PROVIDED ENTRIES

===

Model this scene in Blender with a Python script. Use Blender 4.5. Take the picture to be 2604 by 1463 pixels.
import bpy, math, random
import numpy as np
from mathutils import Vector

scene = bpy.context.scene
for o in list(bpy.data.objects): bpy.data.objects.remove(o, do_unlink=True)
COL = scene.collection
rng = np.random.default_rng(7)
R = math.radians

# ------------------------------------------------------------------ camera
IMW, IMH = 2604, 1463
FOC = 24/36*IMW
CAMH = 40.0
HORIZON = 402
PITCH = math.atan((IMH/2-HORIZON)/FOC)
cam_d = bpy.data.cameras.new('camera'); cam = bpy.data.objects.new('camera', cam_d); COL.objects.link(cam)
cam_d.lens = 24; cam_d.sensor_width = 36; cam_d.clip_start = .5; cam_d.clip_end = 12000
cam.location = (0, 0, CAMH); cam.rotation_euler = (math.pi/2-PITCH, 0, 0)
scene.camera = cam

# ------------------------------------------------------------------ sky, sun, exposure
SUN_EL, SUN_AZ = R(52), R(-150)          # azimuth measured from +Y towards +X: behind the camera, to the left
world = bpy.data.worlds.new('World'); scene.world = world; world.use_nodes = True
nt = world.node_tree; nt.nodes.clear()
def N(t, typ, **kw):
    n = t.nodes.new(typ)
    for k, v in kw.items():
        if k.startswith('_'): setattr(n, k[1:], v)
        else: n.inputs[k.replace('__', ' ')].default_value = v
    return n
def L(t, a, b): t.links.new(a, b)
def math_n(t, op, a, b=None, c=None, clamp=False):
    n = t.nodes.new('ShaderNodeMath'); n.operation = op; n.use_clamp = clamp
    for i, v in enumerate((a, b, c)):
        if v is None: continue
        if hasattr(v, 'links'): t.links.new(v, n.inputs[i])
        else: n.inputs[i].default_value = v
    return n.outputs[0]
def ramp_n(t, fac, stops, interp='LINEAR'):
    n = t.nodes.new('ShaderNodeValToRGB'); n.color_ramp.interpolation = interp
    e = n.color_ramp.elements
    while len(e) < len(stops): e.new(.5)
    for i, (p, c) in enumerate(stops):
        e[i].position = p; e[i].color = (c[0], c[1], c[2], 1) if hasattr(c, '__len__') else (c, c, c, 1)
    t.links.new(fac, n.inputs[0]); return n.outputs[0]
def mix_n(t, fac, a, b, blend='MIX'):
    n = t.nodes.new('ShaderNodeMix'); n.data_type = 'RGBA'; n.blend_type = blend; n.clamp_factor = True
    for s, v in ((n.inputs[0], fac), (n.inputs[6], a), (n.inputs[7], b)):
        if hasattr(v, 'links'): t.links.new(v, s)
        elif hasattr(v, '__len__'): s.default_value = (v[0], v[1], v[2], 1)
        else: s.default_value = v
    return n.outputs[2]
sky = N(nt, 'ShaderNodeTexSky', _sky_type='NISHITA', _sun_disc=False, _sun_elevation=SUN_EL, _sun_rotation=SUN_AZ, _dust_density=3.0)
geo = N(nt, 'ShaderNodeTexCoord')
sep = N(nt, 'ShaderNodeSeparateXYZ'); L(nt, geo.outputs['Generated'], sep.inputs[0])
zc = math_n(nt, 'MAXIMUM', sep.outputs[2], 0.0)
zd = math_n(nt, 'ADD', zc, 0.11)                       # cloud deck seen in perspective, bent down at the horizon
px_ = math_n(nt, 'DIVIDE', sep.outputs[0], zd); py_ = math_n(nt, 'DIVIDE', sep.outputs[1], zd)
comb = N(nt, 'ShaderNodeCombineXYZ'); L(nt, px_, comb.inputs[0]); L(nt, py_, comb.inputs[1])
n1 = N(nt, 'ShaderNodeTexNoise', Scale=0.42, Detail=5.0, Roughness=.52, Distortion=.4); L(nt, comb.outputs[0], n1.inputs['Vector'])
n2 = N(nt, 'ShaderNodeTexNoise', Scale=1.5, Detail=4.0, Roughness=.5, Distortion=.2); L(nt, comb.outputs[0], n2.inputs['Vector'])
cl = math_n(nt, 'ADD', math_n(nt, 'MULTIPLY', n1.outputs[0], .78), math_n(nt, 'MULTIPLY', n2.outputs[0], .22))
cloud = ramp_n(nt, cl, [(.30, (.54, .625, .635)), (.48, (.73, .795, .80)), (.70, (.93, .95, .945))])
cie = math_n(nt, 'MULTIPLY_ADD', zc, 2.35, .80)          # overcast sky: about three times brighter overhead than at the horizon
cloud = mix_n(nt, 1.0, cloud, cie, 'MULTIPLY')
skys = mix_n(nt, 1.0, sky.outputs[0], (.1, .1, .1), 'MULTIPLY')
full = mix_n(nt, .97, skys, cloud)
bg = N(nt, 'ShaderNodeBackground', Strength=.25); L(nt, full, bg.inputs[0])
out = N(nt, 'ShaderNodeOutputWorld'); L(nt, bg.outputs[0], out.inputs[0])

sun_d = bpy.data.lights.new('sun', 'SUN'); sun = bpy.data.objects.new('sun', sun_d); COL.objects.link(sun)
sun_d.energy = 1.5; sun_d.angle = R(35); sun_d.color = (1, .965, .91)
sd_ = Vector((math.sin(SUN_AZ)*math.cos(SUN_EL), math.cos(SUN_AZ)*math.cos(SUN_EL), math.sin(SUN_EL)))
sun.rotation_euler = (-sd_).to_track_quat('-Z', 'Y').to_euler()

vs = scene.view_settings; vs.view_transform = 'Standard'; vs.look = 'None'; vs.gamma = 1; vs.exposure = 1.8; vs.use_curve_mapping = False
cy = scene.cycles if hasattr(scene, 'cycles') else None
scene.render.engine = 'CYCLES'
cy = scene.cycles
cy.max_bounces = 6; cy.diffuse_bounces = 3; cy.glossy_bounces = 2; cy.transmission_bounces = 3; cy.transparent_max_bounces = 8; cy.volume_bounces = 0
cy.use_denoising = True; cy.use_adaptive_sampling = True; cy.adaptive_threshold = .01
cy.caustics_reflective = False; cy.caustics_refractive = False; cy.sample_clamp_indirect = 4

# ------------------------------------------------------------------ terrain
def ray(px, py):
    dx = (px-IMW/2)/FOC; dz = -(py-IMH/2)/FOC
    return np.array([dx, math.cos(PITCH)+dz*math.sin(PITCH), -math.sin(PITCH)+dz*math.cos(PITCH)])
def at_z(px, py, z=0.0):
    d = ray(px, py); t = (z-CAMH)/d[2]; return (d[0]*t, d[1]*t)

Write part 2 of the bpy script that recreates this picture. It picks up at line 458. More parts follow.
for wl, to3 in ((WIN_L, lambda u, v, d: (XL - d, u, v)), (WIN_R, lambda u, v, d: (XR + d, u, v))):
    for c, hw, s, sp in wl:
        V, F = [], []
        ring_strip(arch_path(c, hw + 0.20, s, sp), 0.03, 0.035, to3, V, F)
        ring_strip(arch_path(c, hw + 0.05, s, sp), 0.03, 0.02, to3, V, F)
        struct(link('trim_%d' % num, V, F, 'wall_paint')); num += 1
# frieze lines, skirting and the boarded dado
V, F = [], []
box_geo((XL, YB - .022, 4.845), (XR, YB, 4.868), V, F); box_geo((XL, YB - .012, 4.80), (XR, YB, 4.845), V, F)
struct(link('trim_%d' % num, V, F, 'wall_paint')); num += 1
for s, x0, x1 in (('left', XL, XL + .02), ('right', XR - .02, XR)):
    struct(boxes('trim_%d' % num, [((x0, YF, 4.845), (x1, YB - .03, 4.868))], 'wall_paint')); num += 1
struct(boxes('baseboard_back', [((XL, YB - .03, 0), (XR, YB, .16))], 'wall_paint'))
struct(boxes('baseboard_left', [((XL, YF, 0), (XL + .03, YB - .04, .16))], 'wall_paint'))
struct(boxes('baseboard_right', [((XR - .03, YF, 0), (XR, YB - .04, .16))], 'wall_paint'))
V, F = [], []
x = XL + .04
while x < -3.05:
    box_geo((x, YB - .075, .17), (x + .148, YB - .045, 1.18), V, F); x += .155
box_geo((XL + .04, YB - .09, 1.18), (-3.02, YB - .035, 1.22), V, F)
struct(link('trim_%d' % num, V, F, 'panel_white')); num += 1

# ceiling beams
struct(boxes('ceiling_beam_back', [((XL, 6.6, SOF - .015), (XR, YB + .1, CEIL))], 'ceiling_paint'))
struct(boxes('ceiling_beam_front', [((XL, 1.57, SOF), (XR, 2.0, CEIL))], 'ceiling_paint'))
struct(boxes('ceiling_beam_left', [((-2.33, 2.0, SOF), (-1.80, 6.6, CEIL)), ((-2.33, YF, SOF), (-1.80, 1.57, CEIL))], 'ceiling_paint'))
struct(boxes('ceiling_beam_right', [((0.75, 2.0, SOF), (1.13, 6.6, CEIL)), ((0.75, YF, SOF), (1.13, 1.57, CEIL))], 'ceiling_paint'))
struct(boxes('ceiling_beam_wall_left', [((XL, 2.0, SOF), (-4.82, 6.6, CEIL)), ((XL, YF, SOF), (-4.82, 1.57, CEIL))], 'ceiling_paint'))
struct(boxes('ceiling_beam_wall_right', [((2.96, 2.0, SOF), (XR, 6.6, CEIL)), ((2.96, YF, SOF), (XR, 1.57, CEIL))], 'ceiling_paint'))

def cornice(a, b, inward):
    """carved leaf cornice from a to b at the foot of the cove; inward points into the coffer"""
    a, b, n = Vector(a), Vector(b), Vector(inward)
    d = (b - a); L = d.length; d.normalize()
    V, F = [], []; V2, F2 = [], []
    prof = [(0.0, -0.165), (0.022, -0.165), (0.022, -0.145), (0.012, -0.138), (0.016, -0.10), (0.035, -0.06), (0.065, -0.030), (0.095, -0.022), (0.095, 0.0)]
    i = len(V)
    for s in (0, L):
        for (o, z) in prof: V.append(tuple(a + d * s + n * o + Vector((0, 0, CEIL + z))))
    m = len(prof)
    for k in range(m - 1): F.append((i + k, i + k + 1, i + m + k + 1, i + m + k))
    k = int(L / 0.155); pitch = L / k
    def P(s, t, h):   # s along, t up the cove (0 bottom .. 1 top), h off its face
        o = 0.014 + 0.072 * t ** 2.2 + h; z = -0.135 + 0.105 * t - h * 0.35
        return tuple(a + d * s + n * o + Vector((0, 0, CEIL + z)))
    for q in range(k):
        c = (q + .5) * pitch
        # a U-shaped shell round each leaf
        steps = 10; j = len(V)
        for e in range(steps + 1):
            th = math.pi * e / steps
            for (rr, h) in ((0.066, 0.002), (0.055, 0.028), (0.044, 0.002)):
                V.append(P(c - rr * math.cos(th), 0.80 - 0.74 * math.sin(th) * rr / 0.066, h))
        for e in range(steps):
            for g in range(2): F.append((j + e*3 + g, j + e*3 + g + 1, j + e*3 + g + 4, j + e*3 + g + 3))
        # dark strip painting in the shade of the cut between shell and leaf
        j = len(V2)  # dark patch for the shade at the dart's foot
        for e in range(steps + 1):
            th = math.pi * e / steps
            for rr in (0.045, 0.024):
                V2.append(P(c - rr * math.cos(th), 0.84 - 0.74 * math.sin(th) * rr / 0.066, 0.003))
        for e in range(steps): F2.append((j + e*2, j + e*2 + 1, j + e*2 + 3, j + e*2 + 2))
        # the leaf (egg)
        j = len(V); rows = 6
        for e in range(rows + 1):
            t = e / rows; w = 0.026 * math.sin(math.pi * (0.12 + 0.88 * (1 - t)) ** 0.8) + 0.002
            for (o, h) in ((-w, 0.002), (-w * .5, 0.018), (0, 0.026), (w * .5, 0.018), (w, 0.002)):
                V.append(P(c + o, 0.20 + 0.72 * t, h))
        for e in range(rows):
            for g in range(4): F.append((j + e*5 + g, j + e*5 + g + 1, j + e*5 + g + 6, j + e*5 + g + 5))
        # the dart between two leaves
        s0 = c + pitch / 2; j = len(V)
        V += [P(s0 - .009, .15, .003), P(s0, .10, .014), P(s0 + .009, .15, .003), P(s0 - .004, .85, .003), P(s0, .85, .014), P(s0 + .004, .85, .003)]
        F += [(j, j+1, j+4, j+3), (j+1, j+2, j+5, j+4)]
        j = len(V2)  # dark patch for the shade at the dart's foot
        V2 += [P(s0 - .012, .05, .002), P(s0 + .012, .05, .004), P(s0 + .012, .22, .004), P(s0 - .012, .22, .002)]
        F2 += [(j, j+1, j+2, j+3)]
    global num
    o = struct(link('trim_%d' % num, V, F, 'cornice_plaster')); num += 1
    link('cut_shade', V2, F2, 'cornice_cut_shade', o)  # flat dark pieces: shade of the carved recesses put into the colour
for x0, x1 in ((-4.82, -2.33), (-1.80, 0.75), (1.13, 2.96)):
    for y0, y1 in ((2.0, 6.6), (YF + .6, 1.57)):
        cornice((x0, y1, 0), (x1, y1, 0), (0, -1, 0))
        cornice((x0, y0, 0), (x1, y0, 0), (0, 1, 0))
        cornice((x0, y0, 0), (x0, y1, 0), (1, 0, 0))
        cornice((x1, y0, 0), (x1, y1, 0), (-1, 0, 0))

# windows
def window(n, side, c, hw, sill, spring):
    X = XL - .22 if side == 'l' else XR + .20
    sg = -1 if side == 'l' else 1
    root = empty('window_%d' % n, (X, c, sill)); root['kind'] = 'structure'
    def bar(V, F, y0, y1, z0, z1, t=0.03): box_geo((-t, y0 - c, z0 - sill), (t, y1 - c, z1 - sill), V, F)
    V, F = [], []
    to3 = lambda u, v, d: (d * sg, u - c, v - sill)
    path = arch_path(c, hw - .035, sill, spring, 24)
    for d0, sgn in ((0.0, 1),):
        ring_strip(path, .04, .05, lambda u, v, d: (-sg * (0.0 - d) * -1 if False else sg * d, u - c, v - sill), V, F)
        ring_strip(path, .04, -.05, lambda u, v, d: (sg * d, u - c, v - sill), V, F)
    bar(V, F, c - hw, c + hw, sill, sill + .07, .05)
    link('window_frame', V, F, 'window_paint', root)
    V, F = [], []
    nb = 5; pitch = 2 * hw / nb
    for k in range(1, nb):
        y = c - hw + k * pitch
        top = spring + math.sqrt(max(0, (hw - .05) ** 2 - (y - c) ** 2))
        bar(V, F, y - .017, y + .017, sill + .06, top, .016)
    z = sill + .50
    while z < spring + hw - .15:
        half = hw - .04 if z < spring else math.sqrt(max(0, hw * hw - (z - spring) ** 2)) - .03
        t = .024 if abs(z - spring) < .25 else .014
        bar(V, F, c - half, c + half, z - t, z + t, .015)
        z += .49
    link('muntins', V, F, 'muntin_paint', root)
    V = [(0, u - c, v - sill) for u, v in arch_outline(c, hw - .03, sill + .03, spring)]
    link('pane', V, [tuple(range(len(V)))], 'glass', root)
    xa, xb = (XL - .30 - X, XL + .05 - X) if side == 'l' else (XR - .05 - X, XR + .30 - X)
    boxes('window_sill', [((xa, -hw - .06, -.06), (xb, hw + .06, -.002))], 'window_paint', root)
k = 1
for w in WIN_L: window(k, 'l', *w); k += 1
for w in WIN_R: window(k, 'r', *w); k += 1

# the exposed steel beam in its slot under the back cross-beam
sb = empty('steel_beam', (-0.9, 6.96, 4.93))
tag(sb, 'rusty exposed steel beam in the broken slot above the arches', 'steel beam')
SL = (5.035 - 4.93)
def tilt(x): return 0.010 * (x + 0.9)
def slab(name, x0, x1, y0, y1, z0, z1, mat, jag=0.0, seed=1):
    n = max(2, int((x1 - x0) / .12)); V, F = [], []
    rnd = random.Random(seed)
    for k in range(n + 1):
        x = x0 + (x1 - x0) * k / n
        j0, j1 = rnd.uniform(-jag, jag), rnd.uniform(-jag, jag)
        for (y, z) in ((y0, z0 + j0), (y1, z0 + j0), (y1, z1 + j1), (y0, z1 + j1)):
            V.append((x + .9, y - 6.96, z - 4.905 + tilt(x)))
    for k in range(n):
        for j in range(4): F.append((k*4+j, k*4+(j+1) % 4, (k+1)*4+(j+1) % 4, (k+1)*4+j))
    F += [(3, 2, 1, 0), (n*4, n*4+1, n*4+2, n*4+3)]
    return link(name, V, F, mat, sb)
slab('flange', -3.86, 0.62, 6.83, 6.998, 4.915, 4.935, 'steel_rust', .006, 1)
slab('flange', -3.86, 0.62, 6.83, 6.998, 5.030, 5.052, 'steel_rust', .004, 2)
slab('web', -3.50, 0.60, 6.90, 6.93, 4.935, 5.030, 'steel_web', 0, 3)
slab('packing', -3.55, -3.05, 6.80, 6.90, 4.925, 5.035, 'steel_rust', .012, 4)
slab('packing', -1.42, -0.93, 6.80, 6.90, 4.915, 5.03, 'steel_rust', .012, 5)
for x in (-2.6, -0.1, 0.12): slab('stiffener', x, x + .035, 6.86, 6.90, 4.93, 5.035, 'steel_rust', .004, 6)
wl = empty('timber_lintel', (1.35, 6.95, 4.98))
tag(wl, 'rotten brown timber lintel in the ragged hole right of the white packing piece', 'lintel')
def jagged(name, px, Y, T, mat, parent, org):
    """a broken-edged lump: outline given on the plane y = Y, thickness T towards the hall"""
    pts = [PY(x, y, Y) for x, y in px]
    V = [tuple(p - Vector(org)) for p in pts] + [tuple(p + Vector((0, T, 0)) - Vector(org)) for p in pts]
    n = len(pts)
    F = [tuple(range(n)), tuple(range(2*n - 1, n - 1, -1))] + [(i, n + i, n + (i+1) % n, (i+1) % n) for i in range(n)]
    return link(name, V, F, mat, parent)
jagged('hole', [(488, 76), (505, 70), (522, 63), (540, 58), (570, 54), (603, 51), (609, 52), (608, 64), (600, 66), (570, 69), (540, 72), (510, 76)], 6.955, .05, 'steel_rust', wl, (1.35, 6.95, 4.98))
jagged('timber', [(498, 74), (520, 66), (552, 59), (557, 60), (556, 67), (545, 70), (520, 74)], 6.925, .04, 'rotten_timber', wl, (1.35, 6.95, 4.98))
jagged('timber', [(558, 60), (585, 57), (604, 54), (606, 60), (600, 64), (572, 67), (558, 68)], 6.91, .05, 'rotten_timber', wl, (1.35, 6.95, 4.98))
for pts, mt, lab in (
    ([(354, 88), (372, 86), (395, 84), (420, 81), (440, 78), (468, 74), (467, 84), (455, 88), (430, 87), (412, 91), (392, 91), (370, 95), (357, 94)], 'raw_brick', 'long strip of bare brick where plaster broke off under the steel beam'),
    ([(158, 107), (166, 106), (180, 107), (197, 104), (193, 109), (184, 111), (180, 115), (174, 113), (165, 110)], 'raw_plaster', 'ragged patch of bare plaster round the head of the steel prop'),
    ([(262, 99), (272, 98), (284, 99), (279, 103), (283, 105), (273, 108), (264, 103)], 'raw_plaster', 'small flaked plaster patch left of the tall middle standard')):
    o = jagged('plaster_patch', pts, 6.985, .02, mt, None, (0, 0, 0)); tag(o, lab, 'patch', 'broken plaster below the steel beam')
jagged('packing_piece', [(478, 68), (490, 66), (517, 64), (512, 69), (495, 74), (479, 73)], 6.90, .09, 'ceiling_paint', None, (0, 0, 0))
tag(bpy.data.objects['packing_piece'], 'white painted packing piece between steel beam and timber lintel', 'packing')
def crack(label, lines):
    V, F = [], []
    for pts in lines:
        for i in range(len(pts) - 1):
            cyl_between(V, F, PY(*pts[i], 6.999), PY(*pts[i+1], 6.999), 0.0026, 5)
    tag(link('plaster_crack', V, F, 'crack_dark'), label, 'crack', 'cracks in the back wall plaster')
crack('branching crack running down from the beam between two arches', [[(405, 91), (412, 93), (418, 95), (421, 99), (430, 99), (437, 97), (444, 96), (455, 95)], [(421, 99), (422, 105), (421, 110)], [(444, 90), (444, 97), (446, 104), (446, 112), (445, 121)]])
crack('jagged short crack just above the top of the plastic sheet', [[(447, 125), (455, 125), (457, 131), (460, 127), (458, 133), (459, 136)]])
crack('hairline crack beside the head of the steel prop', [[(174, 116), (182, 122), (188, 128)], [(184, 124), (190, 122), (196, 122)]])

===

Emit, unaltered, the lines from the top of the listing down through the line that holds "from mathutils import Vector"; emit nothing else.

ANSWER
Model this scene in Blender with a Python script. Use Blender 4.5. Take the picture to be 2604 by 1463 pixels.
import bpy, math, random
import numpy as np
from mathutils import Vector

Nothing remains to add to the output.